[264] Paper on “Inland Transport in the Nineteenth Century by Land and by Water.” By F. R. Conder.
[265] Select Committee on Canals, Report, 1883.
[CHAPTER XXVIII.]
SYSTEMS OF TRANSPORT AND HAULAGE.
The cost of transport, whether by land or by water, is necessarily largely affected by the method of propulsion or traction employed. On the ocean, on lakes, and, for the most part, on rivers as well, steam and wind are the systems available. On canals, however, the wind is practically impossible as a motive power, and steam is not always convenient. It has, therefore, become necessary and customary to employ other methods. Of these, the most common in Great Britain is horse traction, which, however, is often varied by manual labour on the towing path. In either of these forms, traction is slow, tedious, and costly, but there are many cases in which it is not possible to make use of any other system. Much depends upon the width of the canal, the number of locks that have to be passed through, and other conditions that affect the problem. It has, however, been placed beyond all doubt that where steam traction can be introduced, it is much more economical than either horse or manual labour. Steam may, of course, be employed in either of two ways—either in the form of a tug-boat, with a number of barges in tow, as on the great lakes of the United States; or, where the locks are not long and wide enough to permit of this system, in the form of a locomotive, instead of a horse, on the towing-path. The former system is, of course, much more general, and, so far as it is possible to judge from recorded experiments, much more satisfactory than the latter. But there are few towing paths that could not be adapted for a narrow-gauge railway, and a small locomotive engine might, therefore, be frequently employed where a steam-tug was out of the question.

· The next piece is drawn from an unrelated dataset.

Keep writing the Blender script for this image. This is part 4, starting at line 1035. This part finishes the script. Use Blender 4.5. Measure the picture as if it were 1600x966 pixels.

Besides the systems of traction already named, there are various systems of chain towage that have been employed, especially on the Continent, with more or less satisfactory results. These usually take the form of ordinary chain towage, by an endless chain or rope, laid along the bottom of the canal in lengths of two or three miles, the tug being drawn along by the engine pulleys engaging with the rope or chain; or endless chain towage, by which, as practised on the Rhone, the tug carries two independent engines, each of which puts in motion an endless chain drawn along by the tug. This chain, on the Rhone, receives a motion like that of the bucket chain of a dredge, but the upper part remains horizontal, while the lower follows the bottom of the canal, the length and weight of the chain being determined by the adhesion necessary to draw the tug.
Another system which is practised in France to some extent, and especially on the Rhone, is that of a keel carrying at the stem or prow a large wheel with cams, which draws the boat along by pushing against the bottom, the initial motion being given by a steam engine.
The moving of boats upon canals or narrow rivers, where sailing is impracticable, has always been attended with difficulties. Where the width and depth of water will admit, long oars have been used, worked by one or two men on each side of the vessel, as is done on the coal barges or lighters on the Thames. On the Tyne, at Newcastle, these keels are said to have been in use ever since 1378, and are rowed by an immense oar on one side, another being used at the stem to steer by, and so to counteract the tendency of this strange mode of rowing.
It is said that the large oar is hung by an iron ring, so as to admit of its being laid on the gunwale of the keel, when not in use, but not of its being removed. Owing to the want of any regular and proper path on which horses could travel by the sides of rivers, the first hauling or towing of boats was performed by men. This still continues to be the case on the canals of China and some other countries; and in this country most of our navigable rivers were without horse towing-paths until the early part of the present century. Formerly ten or fifteen men were seen tugging at the hauling line of a barge on the Thames in the meadows of Twickenham. A good horse-path now begins at Putney bridge, on the south side, and continues uninterruptedly on one side or other of the river to the extreme points of the navigation. These essential appendages to navigation were even more recently adopted on the Severn river. The towing path on many of our old navigations is continually interrupted and broken off by mills and other obstacles without any bridges for the crossing of the towing horses and boys. On the Ouse river, below Bedford, the towing-path used to be interrupted at the end of almost every field by high and dangerous stiles, over which the ill-fated navigation horses had to leap, encumbered by their harness and the heavy rope.